*Exercise description:* Reproduce the lines from the one bearing "Write part 2" through the one bearing "return q.dot(vdir), q.z", inclusive. Copy them exactly; include no other line.

((

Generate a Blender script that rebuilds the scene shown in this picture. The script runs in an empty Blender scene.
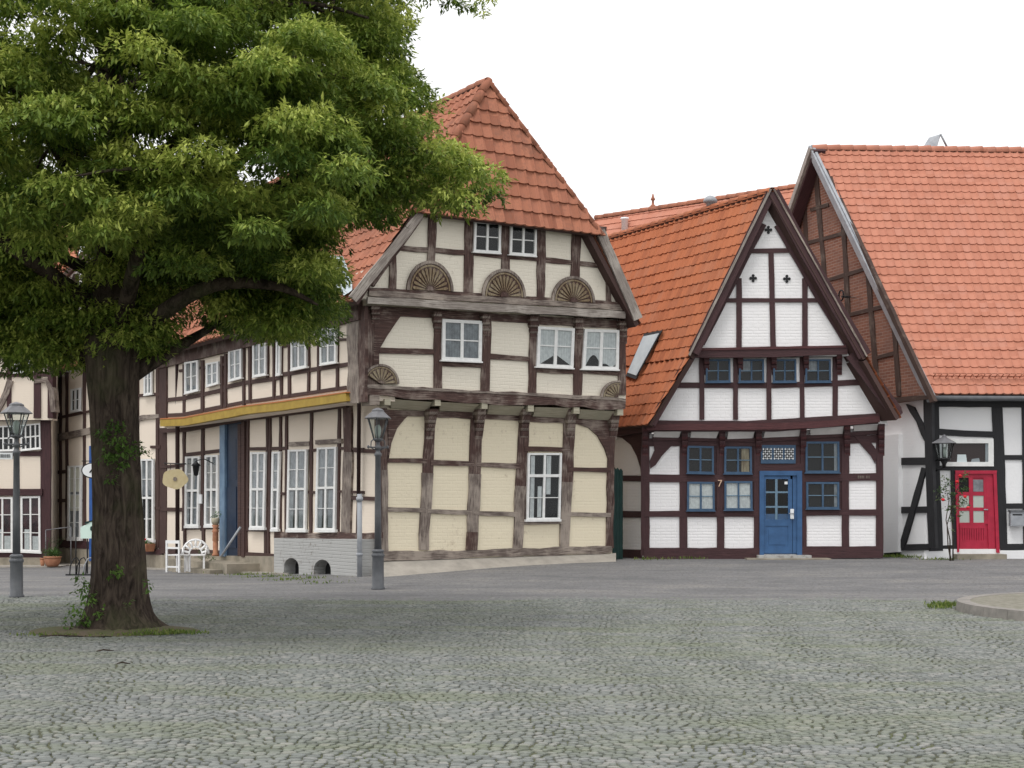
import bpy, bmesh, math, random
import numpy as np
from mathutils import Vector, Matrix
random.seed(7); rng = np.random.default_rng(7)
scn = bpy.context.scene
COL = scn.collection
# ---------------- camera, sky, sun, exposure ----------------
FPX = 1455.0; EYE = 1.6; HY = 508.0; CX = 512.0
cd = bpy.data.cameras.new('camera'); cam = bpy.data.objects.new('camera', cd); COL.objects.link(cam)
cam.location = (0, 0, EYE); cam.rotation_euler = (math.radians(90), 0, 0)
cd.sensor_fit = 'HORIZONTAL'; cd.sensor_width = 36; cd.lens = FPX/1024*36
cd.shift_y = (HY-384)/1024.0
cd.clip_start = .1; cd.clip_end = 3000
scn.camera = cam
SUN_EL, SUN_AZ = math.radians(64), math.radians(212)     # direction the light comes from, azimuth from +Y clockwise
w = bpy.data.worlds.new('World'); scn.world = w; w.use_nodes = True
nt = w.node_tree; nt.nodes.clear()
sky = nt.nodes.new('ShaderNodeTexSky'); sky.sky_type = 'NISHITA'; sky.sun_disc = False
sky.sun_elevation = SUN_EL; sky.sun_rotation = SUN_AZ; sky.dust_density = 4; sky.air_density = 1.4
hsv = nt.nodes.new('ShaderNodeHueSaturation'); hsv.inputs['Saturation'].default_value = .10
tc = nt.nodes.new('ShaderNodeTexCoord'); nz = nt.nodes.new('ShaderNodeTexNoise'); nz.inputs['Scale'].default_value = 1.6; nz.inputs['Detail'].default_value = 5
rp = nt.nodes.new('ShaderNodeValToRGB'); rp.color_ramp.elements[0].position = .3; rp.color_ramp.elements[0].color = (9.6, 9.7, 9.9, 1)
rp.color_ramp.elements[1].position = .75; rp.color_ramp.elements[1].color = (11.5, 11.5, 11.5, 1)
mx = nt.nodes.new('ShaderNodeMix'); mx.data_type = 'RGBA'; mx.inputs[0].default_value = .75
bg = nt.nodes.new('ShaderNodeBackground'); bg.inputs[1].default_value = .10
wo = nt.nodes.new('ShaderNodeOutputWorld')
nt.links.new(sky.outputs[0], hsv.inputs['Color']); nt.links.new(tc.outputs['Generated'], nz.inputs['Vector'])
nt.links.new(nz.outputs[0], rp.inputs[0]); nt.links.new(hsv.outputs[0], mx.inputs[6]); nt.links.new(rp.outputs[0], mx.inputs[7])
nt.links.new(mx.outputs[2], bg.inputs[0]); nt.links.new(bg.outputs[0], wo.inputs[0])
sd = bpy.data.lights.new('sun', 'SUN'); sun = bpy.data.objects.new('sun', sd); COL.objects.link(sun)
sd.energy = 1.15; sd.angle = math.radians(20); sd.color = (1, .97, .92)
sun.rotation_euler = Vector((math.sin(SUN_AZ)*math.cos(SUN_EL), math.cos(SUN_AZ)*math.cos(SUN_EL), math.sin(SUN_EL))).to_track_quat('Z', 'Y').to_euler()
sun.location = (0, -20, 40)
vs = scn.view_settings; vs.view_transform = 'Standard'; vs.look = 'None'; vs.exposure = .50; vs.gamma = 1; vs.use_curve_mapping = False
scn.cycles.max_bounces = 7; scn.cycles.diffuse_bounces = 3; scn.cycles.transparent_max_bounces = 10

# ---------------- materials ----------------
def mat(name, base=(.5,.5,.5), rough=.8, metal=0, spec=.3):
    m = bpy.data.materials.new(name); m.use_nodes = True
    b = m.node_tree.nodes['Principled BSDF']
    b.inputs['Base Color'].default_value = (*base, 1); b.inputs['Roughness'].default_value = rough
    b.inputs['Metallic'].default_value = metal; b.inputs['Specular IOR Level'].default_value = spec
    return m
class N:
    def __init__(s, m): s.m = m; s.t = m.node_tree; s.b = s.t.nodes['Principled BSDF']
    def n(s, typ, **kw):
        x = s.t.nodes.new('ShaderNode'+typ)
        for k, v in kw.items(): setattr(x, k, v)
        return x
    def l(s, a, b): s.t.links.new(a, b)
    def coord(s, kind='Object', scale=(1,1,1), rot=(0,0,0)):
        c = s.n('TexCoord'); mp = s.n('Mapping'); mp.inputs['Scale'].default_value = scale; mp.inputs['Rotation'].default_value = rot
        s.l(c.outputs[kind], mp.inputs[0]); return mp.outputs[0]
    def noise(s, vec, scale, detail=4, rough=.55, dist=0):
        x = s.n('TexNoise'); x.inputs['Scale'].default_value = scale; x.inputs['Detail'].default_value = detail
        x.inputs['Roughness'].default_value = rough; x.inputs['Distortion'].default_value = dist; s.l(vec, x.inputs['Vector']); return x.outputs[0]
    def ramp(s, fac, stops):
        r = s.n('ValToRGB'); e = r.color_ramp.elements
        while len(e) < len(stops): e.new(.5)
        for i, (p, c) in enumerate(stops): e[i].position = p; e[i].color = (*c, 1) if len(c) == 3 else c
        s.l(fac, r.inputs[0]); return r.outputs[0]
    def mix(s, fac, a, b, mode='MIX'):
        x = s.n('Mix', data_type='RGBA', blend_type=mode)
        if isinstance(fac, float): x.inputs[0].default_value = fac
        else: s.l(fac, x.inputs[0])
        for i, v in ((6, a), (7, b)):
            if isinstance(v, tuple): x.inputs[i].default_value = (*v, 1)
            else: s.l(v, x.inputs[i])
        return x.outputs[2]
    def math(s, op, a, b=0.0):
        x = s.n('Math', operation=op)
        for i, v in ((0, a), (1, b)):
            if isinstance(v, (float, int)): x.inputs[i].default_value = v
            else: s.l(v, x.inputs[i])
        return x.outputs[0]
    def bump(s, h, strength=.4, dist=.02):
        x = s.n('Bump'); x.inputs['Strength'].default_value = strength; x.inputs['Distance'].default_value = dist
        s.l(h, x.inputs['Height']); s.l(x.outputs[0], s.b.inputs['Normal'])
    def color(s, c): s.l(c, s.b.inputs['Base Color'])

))
((

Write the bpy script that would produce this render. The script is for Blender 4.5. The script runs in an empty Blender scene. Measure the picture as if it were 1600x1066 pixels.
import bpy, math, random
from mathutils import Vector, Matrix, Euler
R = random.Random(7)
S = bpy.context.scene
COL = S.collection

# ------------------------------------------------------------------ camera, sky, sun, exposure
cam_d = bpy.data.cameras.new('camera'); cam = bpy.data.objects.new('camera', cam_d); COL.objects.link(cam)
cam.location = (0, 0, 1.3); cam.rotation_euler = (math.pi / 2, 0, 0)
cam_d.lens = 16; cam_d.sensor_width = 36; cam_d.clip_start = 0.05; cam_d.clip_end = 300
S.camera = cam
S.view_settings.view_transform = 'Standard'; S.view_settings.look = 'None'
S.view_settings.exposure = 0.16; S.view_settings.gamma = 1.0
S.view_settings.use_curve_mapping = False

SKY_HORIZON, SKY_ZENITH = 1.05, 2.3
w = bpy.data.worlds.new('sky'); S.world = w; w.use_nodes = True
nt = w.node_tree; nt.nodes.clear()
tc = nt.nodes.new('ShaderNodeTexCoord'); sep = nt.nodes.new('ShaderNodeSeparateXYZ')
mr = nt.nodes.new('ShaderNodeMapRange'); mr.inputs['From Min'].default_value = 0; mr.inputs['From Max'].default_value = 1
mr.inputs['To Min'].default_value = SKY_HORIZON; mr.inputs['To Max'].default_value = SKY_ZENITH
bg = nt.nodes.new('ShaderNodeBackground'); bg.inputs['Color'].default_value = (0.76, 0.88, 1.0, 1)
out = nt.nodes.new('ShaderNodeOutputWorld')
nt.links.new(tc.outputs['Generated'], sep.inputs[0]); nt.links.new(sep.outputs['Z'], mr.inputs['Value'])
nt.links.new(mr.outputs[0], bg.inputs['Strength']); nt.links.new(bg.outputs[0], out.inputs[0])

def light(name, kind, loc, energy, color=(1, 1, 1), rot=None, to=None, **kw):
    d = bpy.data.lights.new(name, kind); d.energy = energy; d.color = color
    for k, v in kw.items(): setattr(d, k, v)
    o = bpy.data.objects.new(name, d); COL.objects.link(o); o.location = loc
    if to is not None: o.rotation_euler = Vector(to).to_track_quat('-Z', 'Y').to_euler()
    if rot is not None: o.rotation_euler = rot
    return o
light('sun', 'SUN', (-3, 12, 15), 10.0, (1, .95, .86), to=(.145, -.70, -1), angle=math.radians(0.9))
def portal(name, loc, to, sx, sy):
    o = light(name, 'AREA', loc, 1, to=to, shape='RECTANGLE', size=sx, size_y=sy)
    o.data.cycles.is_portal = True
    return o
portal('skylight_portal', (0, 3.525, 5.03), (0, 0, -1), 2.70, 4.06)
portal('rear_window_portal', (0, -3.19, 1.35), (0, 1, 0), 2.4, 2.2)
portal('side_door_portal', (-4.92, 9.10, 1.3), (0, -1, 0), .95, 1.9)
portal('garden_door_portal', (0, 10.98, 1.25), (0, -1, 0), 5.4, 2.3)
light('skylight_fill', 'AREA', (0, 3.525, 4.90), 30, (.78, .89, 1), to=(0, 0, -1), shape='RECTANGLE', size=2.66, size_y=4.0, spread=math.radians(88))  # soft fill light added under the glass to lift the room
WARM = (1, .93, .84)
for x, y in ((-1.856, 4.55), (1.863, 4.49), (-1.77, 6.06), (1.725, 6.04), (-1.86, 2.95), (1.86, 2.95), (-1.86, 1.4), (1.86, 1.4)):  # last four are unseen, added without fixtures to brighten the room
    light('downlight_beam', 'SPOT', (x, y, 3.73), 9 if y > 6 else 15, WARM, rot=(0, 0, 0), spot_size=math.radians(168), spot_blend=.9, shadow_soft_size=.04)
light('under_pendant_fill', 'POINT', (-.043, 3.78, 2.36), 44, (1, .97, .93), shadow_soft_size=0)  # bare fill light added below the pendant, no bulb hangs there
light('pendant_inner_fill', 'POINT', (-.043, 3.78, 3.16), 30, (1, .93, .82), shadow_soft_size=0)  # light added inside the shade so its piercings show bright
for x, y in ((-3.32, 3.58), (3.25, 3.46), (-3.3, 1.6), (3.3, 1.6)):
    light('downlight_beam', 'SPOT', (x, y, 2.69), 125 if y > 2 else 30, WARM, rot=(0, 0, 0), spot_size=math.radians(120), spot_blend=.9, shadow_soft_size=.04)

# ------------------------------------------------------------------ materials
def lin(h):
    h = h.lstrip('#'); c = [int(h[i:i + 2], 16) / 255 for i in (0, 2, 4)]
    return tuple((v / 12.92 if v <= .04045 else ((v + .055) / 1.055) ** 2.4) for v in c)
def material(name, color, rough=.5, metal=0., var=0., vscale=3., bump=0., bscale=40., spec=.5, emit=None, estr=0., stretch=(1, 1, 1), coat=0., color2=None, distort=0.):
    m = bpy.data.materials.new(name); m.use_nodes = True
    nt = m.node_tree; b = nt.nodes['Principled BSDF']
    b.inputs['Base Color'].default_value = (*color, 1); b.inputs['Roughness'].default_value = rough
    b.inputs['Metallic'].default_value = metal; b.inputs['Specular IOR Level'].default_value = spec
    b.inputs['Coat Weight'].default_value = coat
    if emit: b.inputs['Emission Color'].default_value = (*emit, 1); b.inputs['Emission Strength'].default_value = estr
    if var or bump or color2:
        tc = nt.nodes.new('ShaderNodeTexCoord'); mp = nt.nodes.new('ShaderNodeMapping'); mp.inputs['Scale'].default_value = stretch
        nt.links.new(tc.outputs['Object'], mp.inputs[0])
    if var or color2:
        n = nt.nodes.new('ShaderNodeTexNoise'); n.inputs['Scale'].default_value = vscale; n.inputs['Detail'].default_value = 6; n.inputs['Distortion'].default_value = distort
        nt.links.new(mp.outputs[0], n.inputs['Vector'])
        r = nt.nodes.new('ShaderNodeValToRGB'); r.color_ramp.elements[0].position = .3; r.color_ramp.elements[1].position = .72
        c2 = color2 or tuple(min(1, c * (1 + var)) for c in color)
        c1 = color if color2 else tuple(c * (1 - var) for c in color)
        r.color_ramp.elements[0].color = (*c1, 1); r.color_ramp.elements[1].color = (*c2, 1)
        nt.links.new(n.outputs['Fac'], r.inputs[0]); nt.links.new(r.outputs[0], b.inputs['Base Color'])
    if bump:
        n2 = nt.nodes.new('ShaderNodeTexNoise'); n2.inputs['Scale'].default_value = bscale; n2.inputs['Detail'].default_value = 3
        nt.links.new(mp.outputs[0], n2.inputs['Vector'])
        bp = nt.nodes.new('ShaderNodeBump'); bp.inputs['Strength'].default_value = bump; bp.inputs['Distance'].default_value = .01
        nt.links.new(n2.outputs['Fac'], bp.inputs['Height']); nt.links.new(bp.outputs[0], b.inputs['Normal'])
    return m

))
((

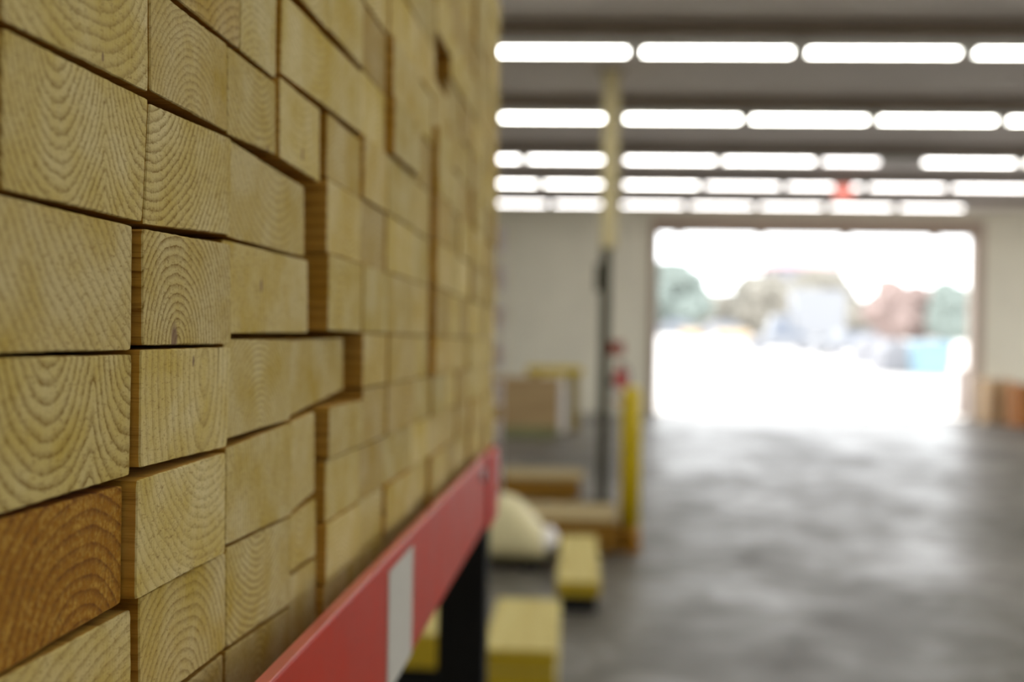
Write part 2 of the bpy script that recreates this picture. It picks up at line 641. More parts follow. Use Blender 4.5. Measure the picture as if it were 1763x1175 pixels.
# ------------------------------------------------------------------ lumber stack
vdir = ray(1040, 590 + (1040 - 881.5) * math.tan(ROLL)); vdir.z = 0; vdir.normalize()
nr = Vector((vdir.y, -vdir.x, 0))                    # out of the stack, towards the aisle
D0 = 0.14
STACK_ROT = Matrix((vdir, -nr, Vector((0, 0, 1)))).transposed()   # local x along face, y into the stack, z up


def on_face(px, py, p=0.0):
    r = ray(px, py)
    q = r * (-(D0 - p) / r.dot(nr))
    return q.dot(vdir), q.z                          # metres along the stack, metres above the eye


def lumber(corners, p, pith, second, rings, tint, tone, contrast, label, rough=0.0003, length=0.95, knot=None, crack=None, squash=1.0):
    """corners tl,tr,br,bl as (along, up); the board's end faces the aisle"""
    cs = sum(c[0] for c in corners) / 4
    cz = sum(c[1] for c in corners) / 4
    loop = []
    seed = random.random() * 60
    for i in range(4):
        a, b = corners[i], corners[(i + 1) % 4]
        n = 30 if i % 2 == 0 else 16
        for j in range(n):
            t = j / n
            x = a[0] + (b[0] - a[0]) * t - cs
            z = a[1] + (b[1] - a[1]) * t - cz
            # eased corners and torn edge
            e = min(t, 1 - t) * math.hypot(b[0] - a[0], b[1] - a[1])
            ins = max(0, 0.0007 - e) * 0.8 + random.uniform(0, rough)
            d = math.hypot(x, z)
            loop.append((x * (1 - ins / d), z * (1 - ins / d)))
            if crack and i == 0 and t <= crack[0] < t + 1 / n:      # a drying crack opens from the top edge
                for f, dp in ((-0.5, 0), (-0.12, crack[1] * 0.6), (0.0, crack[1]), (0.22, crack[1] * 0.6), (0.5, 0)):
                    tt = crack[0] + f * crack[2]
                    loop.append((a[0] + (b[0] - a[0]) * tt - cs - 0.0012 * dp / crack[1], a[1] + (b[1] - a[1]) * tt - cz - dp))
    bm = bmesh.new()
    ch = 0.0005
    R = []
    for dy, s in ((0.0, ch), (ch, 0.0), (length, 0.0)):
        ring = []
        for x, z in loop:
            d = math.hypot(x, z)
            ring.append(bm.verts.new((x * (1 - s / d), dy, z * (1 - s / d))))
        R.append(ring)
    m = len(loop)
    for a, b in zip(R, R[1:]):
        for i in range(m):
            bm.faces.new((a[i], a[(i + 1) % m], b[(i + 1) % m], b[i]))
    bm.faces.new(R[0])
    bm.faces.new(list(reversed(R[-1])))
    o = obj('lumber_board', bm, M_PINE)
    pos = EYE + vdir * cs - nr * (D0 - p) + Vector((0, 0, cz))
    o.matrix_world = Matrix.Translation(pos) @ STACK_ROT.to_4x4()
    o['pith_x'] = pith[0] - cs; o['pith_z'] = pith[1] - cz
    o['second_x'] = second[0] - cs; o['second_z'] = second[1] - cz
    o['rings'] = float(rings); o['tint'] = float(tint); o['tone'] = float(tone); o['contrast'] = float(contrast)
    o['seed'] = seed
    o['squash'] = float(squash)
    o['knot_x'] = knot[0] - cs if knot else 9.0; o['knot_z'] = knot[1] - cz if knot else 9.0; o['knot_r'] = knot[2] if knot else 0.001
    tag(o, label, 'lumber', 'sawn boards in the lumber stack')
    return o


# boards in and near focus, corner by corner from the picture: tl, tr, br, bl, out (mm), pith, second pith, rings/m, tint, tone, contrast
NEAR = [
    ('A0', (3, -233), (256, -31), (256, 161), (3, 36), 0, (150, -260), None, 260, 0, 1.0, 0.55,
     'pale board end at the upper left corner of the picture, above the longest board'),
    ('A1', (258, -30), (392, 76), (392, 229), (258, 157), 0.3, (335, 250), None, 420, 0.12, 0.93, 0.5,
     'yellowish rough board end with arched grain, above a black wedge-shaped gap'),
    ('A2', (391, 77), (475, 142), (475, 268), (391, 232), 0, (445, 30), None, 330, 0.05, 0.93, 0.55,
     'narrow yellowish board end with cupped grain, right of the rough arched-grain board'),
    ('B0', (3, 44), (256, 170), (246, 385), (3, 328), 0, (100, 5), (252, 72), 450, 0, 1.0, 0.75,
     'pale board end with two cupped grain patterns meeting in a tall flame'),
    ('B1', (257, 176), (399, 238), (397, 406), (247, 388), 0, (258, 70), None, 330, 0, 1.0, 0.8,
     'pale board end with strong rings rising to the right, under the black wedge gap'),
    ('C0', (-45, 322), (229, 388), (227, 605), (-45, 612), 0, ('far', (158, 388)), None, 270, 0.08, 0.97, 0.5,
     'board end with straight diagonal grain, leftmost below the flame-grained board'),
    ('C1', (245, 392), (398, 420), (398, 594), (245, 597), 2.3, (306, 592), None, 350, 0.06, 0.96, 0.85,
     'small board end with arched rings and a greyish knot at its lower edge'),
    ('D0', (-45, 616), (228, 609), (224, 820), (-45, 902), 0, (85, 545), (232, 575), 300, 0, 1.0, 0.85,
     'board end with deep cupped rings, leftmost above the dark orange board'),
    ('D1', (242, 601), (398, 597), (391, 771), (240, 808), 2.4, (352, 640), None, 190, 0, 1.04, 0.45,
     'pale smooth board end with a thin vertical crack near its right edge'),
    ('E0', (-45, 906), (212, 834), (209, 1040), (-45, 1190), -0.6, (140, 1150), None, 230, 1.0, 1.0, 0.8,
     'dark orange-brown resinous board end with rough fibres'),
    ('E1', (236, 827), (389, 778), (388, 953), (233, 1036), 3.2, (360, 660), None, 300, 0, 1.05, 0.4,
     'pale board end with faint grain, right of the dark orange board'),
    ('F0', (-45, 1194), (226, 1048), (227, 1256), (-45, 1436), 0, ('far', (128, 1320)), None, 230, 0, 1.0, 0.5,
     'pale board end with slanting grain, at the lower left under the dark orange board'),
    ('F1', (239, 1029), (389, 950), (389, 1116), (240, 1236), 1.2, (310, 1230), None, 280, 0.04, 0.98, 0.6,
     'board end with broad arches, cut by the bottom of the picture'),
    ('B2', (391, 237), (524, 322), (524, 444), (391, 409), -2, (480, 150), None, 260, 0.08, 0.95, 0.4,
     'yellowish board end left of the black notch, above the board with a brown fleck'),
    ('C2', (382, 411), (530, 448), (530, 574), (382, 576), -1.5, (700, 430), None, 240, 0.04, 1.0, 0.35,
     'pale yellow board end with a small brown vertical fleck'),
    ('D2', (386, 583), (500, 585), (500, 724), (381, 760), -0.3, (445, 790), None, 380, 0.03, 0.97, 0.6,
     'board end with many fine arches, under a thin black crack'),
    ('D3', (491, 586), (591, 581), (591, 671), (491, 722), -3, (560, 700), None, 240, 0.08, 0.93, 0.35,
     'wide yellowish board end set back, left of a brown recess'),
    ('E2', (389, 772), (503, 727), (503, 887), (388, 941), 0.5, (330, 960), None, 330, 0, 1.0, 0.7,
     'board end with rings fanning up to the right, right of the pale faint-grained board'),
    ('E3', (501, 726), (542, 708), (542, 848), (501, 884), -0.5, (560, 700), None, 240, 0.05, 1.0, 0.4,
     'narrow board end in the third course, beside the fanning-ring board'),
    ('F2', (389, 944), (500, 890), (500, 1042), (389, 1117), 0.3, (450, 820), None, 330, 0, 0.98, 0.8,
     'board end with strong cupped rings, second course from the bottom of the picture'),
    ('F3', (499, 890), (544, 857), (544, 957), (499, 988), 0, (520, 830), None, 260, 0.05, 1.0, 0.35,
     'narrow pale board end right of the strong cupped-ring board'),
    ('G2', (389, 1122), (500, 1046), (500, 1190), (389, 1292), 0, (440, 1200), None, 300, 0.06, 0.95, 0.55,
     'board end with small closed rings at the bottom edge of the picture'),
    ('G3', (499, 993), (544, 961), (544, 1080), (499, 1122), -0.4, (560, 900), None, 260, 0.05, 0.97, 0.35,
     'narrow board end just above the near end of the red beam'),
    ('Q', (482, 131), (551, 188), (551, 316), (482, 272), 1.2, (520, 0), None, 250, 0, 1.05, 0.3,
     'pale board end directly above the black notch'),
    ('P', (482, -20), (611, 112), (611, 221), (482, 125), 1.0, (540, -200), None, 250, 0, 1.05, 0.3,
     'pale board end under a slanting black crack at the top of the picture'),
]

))

*Answer to the task:*
Write part 2 of the bpy script that recreates this picture. It picks up at line 641. More parts follow. Use Blender 4.5. Measure the picture as if it were 1763x1175 pixels.
# ------------------------------------------------------------------ lumber stack
vdir = ray(1040, 590 + (1040 - 881.5) * math.tan(ROLL)); vdir.z = 0; vdir.normalize()
nr = Vector((vdir.y, -vdir.x, 0))                    # out of the stack, towards the aisle
D0 = 0.14
STACK_ROT = Matrix((vdir, -nr, Vector((0, 0, 1)))).transposed()   # local x along face, y into the stack, z up


def on_face(px, py, p=0.0):
    r = ray(px, py)
    q = r * (-(D0 - p) / r.dot(nr))
    return q.dot(vdir), q.z                          # metres along the stack, metres above the eye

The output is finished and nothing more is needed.